On se doit d’admirer le courage des plongeurs qui jour après jour vont fouiller dans les eaux glauques du fleuve où l’on ne voit pas à deux mètres et le fond est une vraie poubelle. L’archéologue Luc Long, l’enfant du pays, est un de ceux qui y ont consacré une grande partie de leur vie. Une video nous montre combien cela doit être angoissant de s’enfoncer dans cet univers de ténèbres où même des hommes expérimentés n’ont pu résister à la panique et on abandonné. On peut également imaginer l’intense émotion qui doit submerger les plongeurs lorsqu’un trésor est arraché à sa gangue de boue.

Car l’exposition regorge d’autres merveilles : très grande amphore en bronze, casseroles en cuivre finement sculptées, statues en marbre les plus fins, ou en bronze, ou même recouvertes d’or pour cette Victoire. On y croise nombre de personnages de l’Antiquité : Bacchus, Esculape en toge avec son caducée, une Artémis éphésienne, un Lépide balafré, Neptune avec un chien et un admirable « barbare » en bronze, à la musculature magnifique, portant barbe et moustache, les mains liées dans le dos mais fier et arrogant.

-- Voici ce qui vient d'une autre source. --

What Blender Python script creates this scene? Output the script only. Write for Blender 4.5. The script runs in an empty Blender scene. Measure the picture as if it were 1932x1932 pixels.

Après tant de beauté et cette plongée dans le monde antique, nous allons déjeuner dans un restaurant, la Caravelle, spécialisé dans la cuisine de l’Arles Antique, menu élaboré par Taberna Romana ! Entre nous on ne sait pas trop ce que l’on a mangé, même si les noms simili-latins étaient « traduits » en langue vulgum moderne. Mais bon, ce n’était pas mauvais, bien qu’original. Evidemment on ne peut pas manger tous les jours de la bonne cuisine normande à la crème !!!
L’après-midi, visite guidée de Arles (guide-conférencier pour une fois pas terrible !).